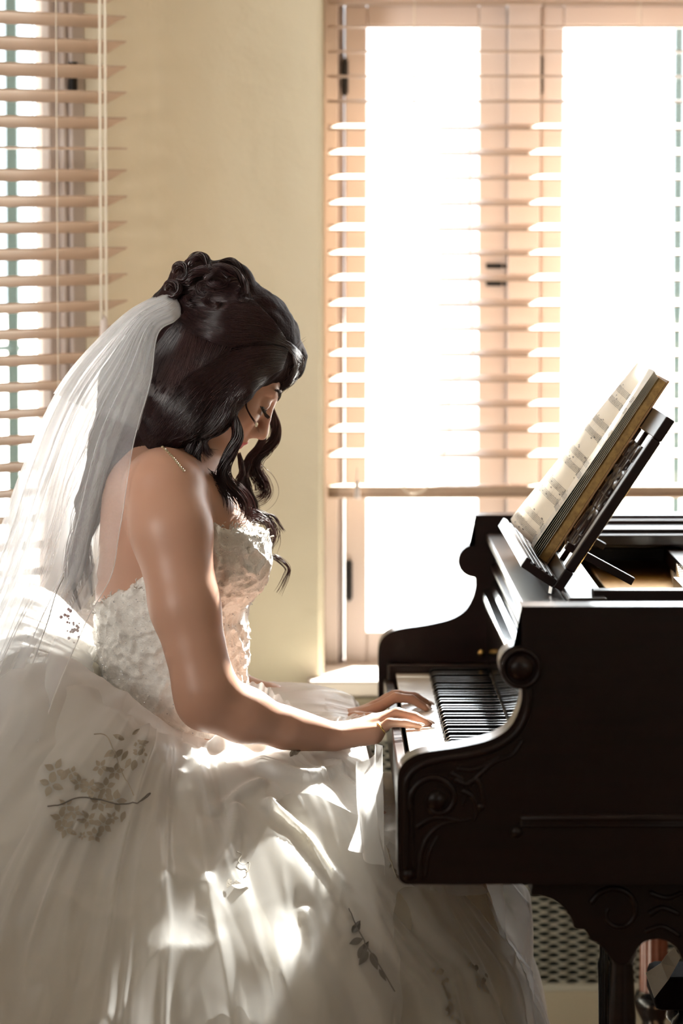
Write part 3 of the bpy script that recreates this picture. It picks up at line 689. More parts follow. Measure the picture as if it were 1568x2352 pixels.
class Field:
    def __init__(s, lo, hi, h):
        s.lo = np.array(lo, float); s.h = h; s.n = np.ceil((np.array(hi)-s.lo)/h).astype(int)+1
        s.v = np.full(s.n, .2, np.float32); s.ax = [s.lo[i]+h*np.arange(s.n[i]) for i in range(3)]
    def sub(s, lo, hi, pad):
        a = np.clip(np.floor((np.array(lo)-pad-s.lo)/s.h).astype(int), 0, s.n-1); b = np.clip(np.ceil((np.array(hi)+pad-s.lo)/s.h).astype(int)+1, 1, s.n)
        sl = tuple(slice(a[i], b[i]) for i in range(3))
        g = np.stack(np.meshgrid(*[s.ax[i][sl[i]] for i in range(3)], indexing='ij'), -1).astype(np.float32)
        return sl, g
    def blend(s, sl, d, k, op=1):
        v = s.v[sl]
        if op == 1:
            hh = np.clip(.5+.5*(v-d)/k, 0, 1); s.v[sl] = v*(1-hh)+d*hh-k*hh*(1-hh)
        else:                      # smooth subtraction
            hh = np.clip(.5-.5*(v+d)/k, 0, 1); s.v[sl] = v*(1-hh)+(-d)*hh+k*hh*(1-hh)
    def cone(s, a, b, r1, r2, k=.015, op=1):
        a = np.array(a, float); b = np.array(b, float); pad = max(r1, r2)+k+.012
        sl, g = s.sub(np.minimum(a, b), np.maximum(a, b), pad)
        ba = (b-a).astype(np.float32); pa = g-a.astype(np.float32); t = np.clip((pa@ba)/max(1e-9, float(ba@ba)), 0, 1)
        s.blend(sl, np.linalg.norm(pa-t[..., None]*ba, axis=-1)-(r1+(r2-r1)*t), k, op)
    def ell(s, c, r, k=.02, rot=None, op=1):
        c = np.array(c, float); r = np.array(r, float); m = max(r)
        sl, g = s.sub(c, c, m+k+.012); q = g-c.astype(np.float32)
        if rot is not None: q = q@np.array(rot, np.float32)
        k0 = np.linalg.norm(q/r.astype(np.float32), axis=-1); k1 = np.linalg.norm(q/(r*r).astype(np.float32), axis=-1)+1e-6
        s.blend(sl, k0*(k0-1)/k1, k, op)
    def nets(s):
        v = s.v; nx, ny, nz_ = v.shape; ins = v < 0
        cnt = sum(ins[i:nx-1+i, j:ny-1+j, k:nz_-1+k].astype(np.int8) for i in (0, 1) for j in (0, 1) for k in (0, 1))
        act = (cnt > 0) & (cnt < 8); I = np.argwhere(act); idx = np.full(act.shape, -1, np.int32); idx[act] = np.arange(len(I))
        pos = np.zeros((len(I), 3)); w_ = np.zeros(len(I)); cs = [(i, j, k) for i in (0, 1) for j in (0, 1) for k in (0, 1)]
        cv = {c: v[I[:, 0]+c[0], I[:, 1]+c[1], I[:, 2]+c[2]] for c in cs}
        for c in cs:
            for ax in range(3):
                if c[ax] == 0:
                    d = list(c); d[ax] = 1; d = tuple(d); a, b = cv[c], cv[d]; m = (a < 0) != (b < 0)
                    t = np.where(m, a/(a-b+1e-12), 0); p = np.tile(np.array(c, float), (len(I), 1)); p[:, ax] += t
                    pos += np.where(m[:, None], p, 0); w_ += m
        Vv = s.lo+(I+pos/w_[:, None])*s.h; F = []
        for ax in range(3):
            o1, o2 = [(1, 2), (2, 0), (0, 1)][ax]
            a = ins; sl0 = [slice(1, -1)]*3; sl0[ax] = slice(0, -1); sl1 = list(sl0); sl1[ax] = slice(1, None)
            A, B = ins[tuple(sl0)], ins[tuple(sl1)]; E = np.argwhere(A != B); 
            if not len(E): continue
            flip = A[tuple(E.T)]; G = E.copy(); 
            for q in range(3):
                if q != ax: G[:, q] += 1
            def c_(d1, d2):
                H = G.copy(); H[:, o1] -= d1; H[:, o2] -= d2; return idx[tuple(H.T)]
            q4_ = np.stack([c_(1, 1), c_(0, 1), c_(0, 0), c_(1, 0)], 1)
            q4_[~flip] = q4_[~flip][:, ::-1]; F.append(q4_)
        F = np.concatenate(F); F = F[(F >= 0).all(1)]
        return Vv, F
YC = 5.60
person = thing('person', (U(400, 1750, YC)[0], YC, 0), 'bride in beaded white gown and long veil seated with hands on the piano keys', 'person')
# head frame
Rp = np.array(Matrix.Rotation(R(7), 3, 'Z') @ Matrix.Rotation(R(43), 3, 'Y') @ Matrix.Rotation(R(-3), 3, 'X'))
HS = .97
nose_l = np.array([.103, 0, -.036])*HS
HC = U(603, 1003, YC+.015)-Rp@nose_l
def H(x, y, z): return HC+Rp@(np.array([x, y, z])*HS)
def head(f, k=1):
    E = lambda c, r, kk=.015, op=1: f.ell(H(*c), np.array(r)*HS, kk, Rp, op)
    Cn = lambda a, b, r1, r2, kk=.01, op=1: f.cone(H(*a), H(*b), r1*HS, r2*HS, kk, op)
    E((-.017, 0, .032), (.094, .074, .086)); E((.028, 0, -.022), (.052, .060, .076), .02)
    for s in (-1, 1):
        Cn((-.012, s*.050, -.055), (.052, s*.020, -.096), .019, .016, .02); E((.048, s*.036, -.038), (.026, .024, .026), .02)
        E((.070, s*.031, .000), (.018, .020, .013), .008, 2); E((.0615, s*.031, -.001), (.0155, .0155, .0135), .004)
        Cn((.072, s*.012, .017), (.062, s*.044, .021), .008, .006, .010)
        E((-.004, s*.072, -.008), (.016, .008, .030), .006)
        E((.0905, s*.0115, -.040), (.0095, .0065, .0075), .005); 
    E((.064, 0, -.100), (.017, .020, .016), .015); E((.064, 0, -.066), (.024, .032, .026), .02)
    Cn((.078, 0, .008), (.097, 0, -.029), .0065, .0085, .010); E((.099, 0, -.035), (.0095, .0095, .0085), .006)
    for s in (-1, 1): E((.093, s*.0065, -.046), (.005, .0035, .004), .002, 2)
    E((.085, 0, -.0595), (.0085, .021, .0052), .004); E((.0825, 0, -.0705), (.0085, .019, .0060), .004)
    Cn((.094, -.020, -.0650), (.094, .020, -.0650), .0012, .0012, .002, 2)
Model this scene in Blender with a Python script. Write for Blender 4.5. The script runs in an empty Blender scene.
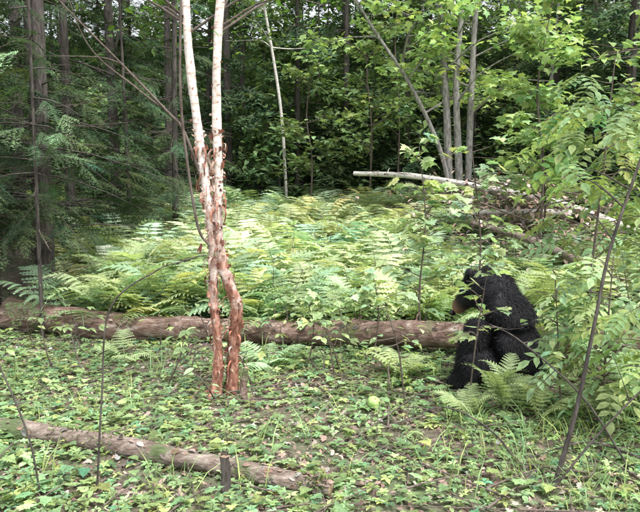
import bpy, math
import numpy as np
from mathutils import Vector, Matrix
rng=np.random.default_rng(11)
U=lambda a,b,n=None: rng.uniform(a,b,n)
scene=bpy.context.scene
COL=scene.collection

# ------------------------------------------------------------------ terrain height
def sstep(a,b,x):
    t=np.clip((x-a)/(b-a),0,1); return t*t*(3-2*t)
def gh(x,y):
    x=np.asarray(x,float); y=np.asarray(y,float)
    h=0.022*np.sin(1.3*x+.5)*np.cos(1.1*y)+.014*np.sin(3.1*x+2)*np.sin(2.7*y+1)
    h=h+.62*sstep(6.5,12.5,y)+.45*np.exp(-(((x-3.3)/1.6)**2+((y-11.5)/1.6)**2))
    h=h+.20*np.clip(y-26,0,60)+.004*np.clip(np.abs(x)-14,0,60)**1.5
    return h

# ------------------------------------------------------------------ mesh builder
class MB:
    def __init__(s): s.v=[];s.n=0;s.l=[];s.t=[];s.m=[];s.c=[];s.s=[]
    def add(s,v,l,t,m,c,smooth=False):
        v=np.asarray(v,float);V=len(v);l=np.asarray(l,int);t=np.asarray(t,int)
        s.v.append(v);s.l.append(l+s.n);s.t.append(t)
        s.m.append(np.full(len(t),m) if np.isscalar(m) else np.asarray(m))
        c=np.asarray(c,float)
        if c.ndim==1: c=np.tile(c,(V,1))
        s.c.append(c);s.s.append(np.full(len(t),smooth));s.n+=V
    def inst(s,p,M,T,col,mat=0,smooth=False):
        pv,pl,pt,cm=p;N=len(T)
        if N==0:return
        V=len(pv)
        v=np.einsum('nij,vj->nvi',M,pv)+T[:,None,:]
        l=(pl[None]+(np.arange(N)*V)[:,None]).ravel()
        c=(col[:,None,:]*cm[None,:,None]).reshape(-1,3)
        s.add(v.reshape(-1,3),l,np.tile(pt,N),mat,c,smooth)
    def build(s,name,mats,parent=None,loc=None):
        v=np.concatenate(s.v);l=np.concatenate(s.l);t=np.concatenate(s.t)
        me=bpy.data.meshes.new(name);me.vertices.add(len(v));me.loops.add(len(l));me.polygons.add(len(t))
        me.vertices.foreach_set('co',v.ravel());me.loops.foreach_set('vertex_index',l.astype(np.int32))
        me.polygons.foreach_set('loop_start',np.concatenate([[0],np.cumsum(t)[:-1]]).astype(np.int32))
        me.polygons.foreach_set('material_index',np.concatenate(s.m).astype(np.int32))
        me.polygons.foreach_set('use_smooth',np.concatenate(s.s))
        me.update(calc_edges=True)
        a=me.attributes.new('col','FLOAT_COLOR','POINT')
        c=np.concatenate(s.c);c=np.concatenate([c,np.ones((len(c),1))],1)
        a.data.foreach_set('color',c.ravel())
        for m in mats: me.materials.append(m)
        o=bpy.data.objects.new(name,me);COL.objects.link(o)
        if parent: o.parent=parent
        return o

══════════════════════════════

What is required:
Find all lines holding the string "with" and copy them.

Answer to this exercise:
person = thing('person', (U(400, 1750, YC)[0], YC, 0), 'bride in beaded white gown and long veil seated with hands on the piano keys', 'person')
Model this scene in Blender with a Python script. Write for Blender 4.5. The script runs in an empty Blender scene.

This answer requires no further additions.